>>
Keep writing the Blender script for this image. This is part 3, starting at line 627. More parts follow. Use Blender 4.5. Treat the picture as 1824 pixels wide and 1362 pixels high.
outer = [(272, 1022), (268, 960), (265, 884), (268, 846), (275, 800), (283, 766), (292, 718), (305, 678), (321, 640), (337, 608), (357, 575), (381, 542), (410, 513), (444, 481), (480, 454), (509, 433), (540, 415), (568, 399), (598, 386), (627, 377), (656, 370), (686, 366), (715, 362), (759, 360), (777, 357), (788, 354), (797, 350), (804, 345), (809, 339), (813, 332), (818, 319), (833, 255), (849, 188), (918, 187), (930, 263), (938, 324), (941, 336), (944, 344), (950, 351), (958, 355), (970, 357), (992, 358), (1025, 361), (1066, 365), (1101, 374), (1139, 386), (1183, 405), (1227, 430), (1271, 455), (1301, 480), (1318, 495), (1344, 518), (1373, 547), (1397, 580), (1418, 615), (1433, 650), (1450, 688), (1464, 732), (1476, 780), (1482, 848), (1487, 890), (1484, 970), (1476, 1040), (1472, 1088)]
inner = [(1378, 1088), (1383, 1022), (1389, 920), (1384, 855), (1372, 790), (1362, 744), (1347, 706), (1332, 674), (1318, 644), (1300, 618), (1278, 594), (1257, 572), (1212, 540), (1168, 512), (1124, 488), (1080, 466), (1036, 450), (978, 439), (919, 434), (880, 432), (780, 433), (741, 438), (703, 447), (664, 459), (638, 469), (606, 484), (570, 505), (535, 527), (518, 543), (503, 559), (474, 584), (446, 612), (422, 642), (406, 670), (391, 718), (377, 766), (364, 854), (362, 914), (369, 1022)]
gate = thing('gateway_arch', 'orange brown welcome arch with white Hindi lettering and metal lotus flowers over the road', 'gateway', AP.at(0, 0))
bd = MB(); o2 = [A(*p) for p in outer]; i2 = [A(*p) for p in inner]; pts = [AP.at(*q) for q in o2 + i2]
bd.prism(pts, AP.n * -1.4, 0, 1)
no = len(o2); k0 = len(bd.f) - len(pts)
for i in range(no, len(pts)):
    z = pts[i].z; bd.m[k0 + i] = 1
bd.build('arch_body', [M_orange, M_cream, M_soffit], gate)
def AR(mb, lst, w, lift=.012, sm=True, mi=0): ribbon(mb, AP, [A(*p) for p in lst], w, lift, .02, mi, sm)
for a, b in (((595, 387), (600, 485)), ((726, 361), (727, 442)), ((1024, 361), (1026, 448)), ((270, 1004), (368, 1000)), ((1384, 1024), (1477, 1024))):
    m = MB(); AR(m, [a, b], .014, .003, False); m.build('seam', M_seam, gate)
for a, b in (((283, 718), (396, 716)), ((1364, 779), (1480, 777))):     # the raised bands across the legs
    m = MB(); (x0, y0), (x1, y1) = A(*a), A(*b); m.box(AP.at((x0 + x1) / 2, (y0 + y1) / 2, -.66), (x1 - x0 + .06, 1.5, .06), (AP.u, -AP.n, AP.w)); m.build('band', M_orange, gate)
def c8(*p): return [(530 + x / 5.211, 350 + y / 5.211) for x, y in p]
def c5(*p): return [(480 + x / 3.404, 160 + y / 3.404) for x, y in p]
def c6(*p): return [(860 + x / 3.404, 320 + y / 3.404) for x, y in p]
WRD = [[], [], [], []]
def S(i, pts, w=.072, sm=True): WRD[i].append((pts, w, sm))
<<
- **Stated task**
Repeat the material above in full, exactly as it stands.

- **Answer to this problem**
Keep writing the Blender script for this image. This is part 3, starting at line 627. More parts follow. Use Blender 4.5. Treat the picture as 1824 pixels wide and 1362 pixels high.
outer = [(272, 1022), (268, 960), (265, 884), (268, 846), (275, 800), (283, 766), (292, 718), (305, 678), (321, 640), (337, 608), (357, 575), (381, 542), (410, 513), (444, 481), (480, 454), (509, 433), (540, 415), (568, 399), (598, 386), (627, 377), (656, 370), (686, 366), (715, 362), (759, 360), (777, 357), (788, 354), (797, 350), (804, 345), (809, 339), (813, 332), (818, 319), (833, 255), (849, 188), (918, 187), (930, 263), (938, 324), (941, 336), (944, 344), (950, 351), (958, 355), (970, 357), (992, 358), (1025, 361), (1066, 365), (1101, 374), (1139, 386), (1183, 405), (1227, 430), (1271, 455), (1301, 480), (1318, 495), (1344, 518), (1373, 547), (1397, 580), (1418, 615), (1433, 650), (1450, 688), (1464, 732), (1476, 780), (1482, 848), (1487, 890), (1484, 970), (1476, 1040), (1472, 1088)]
inner = [(1378, 1088), (1383, 1022), (1389, 920), (1384, 855), (1372, 790), (1362, 744), (1347, 706), (1332, 674), (1318, 644), (1300, 618), (1278, 594), (1257, 572), (1212, 540), (1168, 512), (1124, 488), (1080, 466), (1036, 450), (978, 439), (919, 434), (880, 432), (780, 433), (741, 438), (703, 447), (664, 459), (638, 469), (606, 484), (570, 505), (535, 527), (518, 543), (503, 559), (474, 584), (446, 612), (422, 642), (406, 670), (391, 718), (377, 766), (364, 854), (362, 914), (369, 1022)]
gate = thing('gateway_arch', 'orange brown welcome arch with white Hindi lettering and metal lotus flowers over the road', 'gateway', AP.at(0, 0))
bd = MB(); o2 = [A(*p) for p in outer]; i2 = [A(*p) for p in inner]; pts = [AP.at(*q) for q in o2 + i2]
bd.prism(pts, AP.n * -1.4, 0, 1)
no = len(o2); k0 = len(bd.f) - len(pts)
for i in range(no, len(pts)):
    z = pts[i].z; bd.m[k0 + i] = 1
bd.build('arch_body', [M_orange, M_cream, M_soffit], gate)
def AR(mb, lst, w, lift=.012, sm=True, mi=0): ribbon(mb, AP, [A(*p) for p in lst], w, lift, .02, mi, sm)
for a, b in (((595, 387), (600, 485)), ((726, 361), (727, 442)), ((1024, 361), (1026, 448)), ((270, 1004), (368, 1000)), ((1384, 1024), (1477, 1024))):
    m = MB(); AR(m, [a, b], .014, .003, False); m.build('seam', M_seam, gate)
for a, b in (((283, 718), (396, 716)), ((1364, 779), (1480, 777))):     # the raised bands across the legs
    m = MB(); (x0, y0), (x1, y1) = A(*a), A(*b); m.box(AP.at((x0 + x1) / 2, (y0 + y1) / 2, -.66), (x1 - x0 + .06, 1.5, .06), (AP.u, -AP.n, AP.w)); m.build('band', M_orange, gate)
def c8(*p): return [(530 + x / 5.211, 350 + y / 5.211) for x, y in p]
def c5(*p): return [(480 + x / 3.404, 160 + y / 3.404) for x, y in p]
def c6(*p): return [(860 + x / 3.404, 320 + y / 3.404) for x, y in p]
WRD = [[], [], [], []]
def S(i, pts, w=.072, sm=True): WRD[i].append((pts, w, sm))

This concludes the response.